A long time ago, I named our team after the Chicago Fire (the soccer team, not the disaster... Stop that, I do the jokes here.), but I'm beginning to think that I named them after the wrong Illinois team. I think maybe we're Northwestern...

Addendum:
OK, that's what I get for not following college sports. It appears that Northwestern may actually have a pretty good soccer team. Lord help us, I think we might be the Cubs.

10 comments:

Johnny Yen said...

"I think we may be the Cubs..."

God help you.

Johnny Yen said...

BTW, was the title of that post a reference to Coven, the movie Mark Bouchard was trying to make in "American Movie?"

deadspot said...

I probably should have changed the title... it was a reference to a Northwestern cheer. I was trying to find the one with all the greek philosophers but I couldn't track it down.

This one is much shorter: "That's all right, that's OK, you'll be working for us some day."

You know, because Northwestern students are smart, but not so great at sports... except, apparently, soccer. Who knew?

BeckEye said...

Thank you for the Britney Blue head. It's lovely!

Jenny Jenny Flannery said...

Some kids *are* assholes. Way to call 'em like you see 'em.

Foofa said...

Some kids really are assholes, it's ok. Some are my favorite cousins. I took fencing for gym credit in college. I had to wear a stupid helmet and metal plates in boob pockets inside the fencing garb. I was also told to snarl and look mean at my best friend, this only created peals of laughter. I sucked at fencing, but it was fun.

deadspot said...

No problem, Becks. I aim to please.

It seems clear to us that some kids are assholes, but just try telling their parents...

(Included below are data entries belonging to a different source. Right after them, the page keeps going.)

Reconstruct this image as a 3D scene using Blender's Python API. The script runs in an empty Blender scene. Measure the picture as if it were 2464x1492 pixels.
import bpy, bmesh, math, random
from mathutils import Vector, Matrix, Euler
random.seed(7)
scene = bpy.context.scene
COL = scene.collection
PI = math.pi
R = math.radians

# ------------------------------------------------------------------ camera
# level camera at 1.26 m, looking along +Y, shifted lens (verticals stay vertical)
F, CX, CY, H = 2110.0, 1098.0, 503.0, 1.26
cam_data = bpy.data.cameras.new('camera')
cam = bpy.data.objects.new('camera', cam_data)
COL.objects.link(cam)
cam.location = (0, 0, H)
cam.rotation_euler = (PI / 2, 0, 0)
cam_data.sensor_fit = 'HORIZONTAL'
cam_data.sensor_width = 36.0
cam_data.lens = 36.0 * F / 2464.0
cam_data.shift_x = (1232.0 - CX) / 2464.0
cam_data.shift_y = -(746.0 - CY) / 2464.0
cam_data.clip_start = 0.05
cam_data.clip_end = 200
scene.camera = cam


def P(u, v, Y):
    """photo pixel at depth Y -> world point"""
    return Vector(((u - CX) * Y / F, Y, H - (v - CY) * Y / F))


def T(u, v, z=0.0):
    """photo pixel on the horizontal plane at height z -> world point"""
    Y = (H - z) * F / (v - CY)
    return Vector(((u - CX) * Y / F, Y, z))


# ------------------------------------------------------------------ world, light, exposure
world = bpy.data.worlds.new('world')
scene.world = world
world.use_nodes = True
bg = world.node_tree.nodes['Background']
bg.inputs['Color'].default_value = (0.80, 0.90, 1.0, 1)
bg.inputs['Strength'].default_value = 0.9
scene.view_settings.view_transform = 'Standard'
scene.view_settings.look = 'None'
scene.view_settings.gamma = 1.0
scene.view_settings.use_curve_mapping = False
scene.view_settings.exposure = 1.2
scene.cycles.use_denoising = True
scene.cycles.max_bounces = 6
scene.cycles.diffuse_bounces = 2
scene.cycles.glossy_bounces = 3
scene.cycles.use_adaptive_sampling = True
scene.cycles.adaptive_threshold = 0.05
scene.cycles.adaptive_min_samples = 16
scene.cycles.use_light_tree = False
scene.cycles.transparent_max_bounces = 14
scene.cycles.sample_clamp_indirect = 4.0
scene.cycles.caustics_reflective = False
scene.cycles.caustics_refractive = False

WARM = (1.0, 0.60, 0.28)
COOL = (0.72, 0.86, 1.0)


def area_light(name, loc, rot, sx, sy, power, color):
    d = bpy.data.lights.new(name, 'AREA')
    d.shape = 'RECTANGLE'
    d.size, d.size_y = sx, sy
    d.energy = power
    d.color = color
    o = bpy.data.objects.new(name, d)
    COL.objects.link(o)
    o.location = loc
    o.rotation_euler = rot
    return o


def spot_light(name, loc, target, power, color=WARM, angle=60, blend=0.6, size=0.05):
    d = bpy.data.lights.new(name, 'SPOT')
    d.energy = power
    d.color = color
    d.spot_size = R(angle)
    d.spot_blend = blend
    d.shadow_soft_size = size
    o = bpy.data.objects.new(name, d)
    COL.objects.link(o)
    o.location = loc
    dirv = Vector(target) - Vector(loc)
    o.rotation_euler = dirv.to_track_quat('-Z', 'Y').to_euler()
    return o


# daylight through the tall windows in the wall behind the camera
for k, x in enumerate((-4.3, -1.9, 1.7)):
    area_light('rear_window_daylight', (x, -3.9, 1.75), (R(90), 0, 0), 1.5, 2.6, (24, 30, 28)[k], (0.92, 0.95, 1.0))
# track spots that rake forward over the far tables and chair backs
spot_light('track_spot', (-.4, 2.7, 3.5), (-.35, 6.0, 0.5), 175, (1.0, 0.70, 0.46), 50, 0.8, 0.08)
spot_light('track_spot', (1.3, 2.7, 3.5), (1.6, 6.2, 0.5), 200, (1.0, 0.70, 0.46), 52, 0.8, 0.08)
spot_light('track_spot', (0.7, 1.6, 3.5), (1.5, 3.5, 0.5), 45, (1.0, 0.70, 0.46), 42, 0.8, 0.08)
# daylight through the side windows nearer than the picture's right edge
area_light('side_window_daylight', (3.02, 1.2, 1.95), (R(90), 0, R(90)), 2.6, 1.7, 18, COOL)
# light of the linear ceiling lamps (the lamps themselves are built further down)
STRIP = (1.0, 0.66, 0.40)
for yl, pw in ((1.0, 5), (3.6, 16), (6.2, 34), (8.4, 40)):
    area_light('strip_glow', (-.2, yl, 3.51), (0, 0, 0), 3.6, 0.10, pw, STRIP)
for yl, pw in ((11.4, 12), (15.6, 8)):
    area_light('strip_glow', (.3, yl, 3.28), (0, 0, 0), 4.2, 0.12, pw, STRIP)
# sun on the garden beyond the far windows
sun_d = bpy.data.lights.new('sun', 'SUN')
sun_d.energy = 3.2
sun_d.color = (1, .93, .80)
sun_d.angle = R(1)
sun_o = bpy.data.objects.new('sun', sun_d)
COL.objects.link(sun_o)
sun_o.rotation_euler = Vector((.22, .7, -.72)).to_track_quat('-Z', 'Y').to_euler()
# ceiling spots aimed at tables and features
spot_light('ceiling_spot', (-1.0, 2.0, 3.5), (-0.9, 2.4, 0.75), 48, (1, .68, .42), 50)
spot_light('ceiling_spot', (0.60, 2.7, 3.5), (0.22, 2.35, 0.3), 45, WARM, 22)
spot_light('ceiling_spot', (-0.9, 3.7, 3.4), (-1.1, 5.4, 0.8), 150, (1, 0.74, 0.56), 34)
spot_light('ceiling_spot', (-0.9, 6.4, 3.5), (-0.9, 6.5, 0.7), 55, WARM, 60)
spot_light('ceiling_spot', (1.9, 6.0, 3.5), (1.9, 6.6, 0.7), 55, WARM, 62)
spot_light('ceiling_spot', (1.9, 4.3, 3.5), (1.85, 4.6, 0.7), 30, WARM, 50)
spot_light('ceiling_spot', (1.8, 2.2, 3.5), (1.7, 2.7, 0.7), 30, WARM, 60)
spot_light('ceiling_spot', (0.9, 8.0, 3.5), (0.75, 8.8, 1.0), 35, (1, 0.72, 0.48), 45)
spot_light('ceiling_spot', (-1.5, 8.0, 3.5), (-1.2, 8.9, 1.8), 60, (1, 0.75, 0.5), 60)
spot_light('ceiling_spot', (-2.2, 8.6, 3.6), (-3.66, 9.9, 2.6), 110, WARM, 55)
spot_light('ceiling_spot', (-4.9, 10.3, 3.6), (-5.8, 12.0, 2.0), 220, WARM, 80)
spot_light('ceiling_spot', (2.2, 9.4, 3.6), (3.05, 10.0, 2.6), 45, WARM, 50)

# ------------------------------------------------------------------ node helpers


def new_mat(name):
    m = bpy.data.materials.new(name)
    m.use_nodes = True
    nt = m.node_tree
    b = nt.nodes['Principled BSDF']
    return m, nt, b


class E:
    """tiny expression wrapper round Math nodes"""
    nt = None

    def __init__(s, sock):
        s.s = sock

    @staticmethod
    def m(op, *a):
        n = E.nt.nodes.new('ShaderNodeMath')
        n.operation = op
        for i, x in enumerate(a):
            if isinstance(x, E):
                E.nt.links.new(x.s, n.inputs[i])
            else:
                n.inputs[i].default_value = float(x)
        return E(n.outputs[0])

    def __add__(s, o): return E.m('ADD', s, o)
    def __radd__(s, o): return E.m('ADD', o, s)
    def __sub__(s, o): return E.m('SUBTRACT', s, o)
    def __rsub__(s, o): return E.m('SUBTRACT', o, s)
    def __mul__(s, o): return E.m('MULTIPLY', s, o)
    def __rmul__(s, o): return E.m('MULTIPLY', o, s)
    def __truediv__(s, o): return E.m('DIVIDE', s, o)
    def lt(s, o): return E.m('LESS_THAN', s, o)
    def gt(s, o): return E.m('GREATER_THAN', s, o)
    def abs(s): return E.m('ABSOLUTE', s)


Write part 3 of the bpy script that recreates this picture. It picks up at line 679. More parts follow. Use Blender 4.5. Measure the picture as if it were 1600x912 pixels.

That's cool, Natalie. I was going to take fencing in college to fill out my schedule one semester, but I managed to pick up a class I needed during drop/ads and I didn't have space for fencing after all.

Unknown said...

I don't know the philosopher cheer, but I've always liked this one.

E to the u du dx,
E to the x, dx.
Cosine, secant, tangent, sine,
3 point 1 4 1 5 9.
Integral, radical, mu, dv
Slipstick, sliderule, MIT!

deadspot said...

I learned how to use a sliderule once upon a time. My uncle ran across a box of old junk from his high school days and asked if I wanted any of the stuff he wasn't planning to keep. All of the scientists in the Heinlein books I'd read as a kid used sliderules (since they'd been written before calculators), so it seemed like a cool thing to know how to do, even if I would never need to actually use one.

Yeah, I was totally popular in high school...

Bonus trivia: Slipstick was geekslang for sliderule back in the 50s and 60s when people actually used them.

Writeprocrastinator said...

If you needed a soccer thug, you should've posted something earlier than this. I would've shaved and flew out there.

I was so clumsy at indoor soccer when I was eleven, that I would play through the ball all the time and people would wind up hurt. Call me the unintentional "Marty McSorely of Soccer."